Das Familienleben in Ludwigsburg folgt zunächst bewährten Mustern. Zur Familie gehören außer den Eltern und dem Sohn Friedrich die Töchter Christophine, die 1766 in Lorch zur Welt gekommene Luise Dorothea Katharina, die 1768 geborene Maria Charlotte (stirbt sechsjährig 1774) und die 1773 geborene und im selben Jahr schon im Säuglingsalter verstorbene Tochter Beata Friederike - die Tochter Caroline Christiane (Nanette) ist erst 1777 geboren.

Zu einem festen Tagesritual der Familie gehören auch noch in Ludwigsburg die üblichen Morgen- und Abendandachten, mit denen Vater und Mutter die gemeinsame Bibellektüre weiter kultivieren. Ebenso werden im Familienkreis gerne christliche Oden des Rokokolyrikers »Johann Peter Uz rezitiert, dessen Buchausgaben offenbar zum Leidwesen von Vater und Mutter Schiller auch frivole anakreontische Lieder enthalten, die man den lesebegierigen Kindern so auf die Dauer nicht vorenthalten kann (vgl. Alt Bd. I, 2004, S. 78)

Sonst gibt es in der bescheidenen Bibliothek der Schillers nichts Deutschsprachiges zu lesen, so dass sich der besonders begabte Lateinschüler Friedrich mit großer Begeisterung an die lateinischen Klassiker macht. Romane sind im Hause Schiller noch verpönt, da ihnen negative Auswirkungen auf die Moral ihrer Leser bzw. besser: Leserinnen nachgesagt werden. Immerhin bleiben auch Johann Caspar die besonderen Talente seines Sohnes nicht verborgen, als dieser mit selbst verfassten lateinischen Gedichten zu Hause und in der Lateinschule brillieren kann.
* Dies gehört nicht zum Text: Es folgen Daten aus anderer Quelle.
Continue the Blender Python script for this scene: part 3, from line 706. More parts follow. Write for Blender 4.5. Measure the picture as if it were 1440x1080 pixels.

Hin und wieder nimmt er seinen Sohn, ohne allerdings im Geringsten zu beabsichtigen, diesen auf eine Militärlaufbahn hin zu orientieren, zu militärischen Schauveranstaltungen mit. So kommt der Siebenjährige im Sommer 1767 einmal mit in das große Musterungslager. Aber auch zu anderen Anlässen darf der Junge seine Eltern hin und wieder begleiten. So besucht er als Neunjähriger mit ihnen erstmals die 1765 in Ludwigsburg eröffnete pompöse Oper  - eine der größten in ganz Europa -, zu der die Offiziere der württembergischen Regimenter, wie auch alle anderen, in der Regel adeligen Zuschauer freien Zutritt haben. (vgl. Alt Bd. I, 2004, S. 46, 49).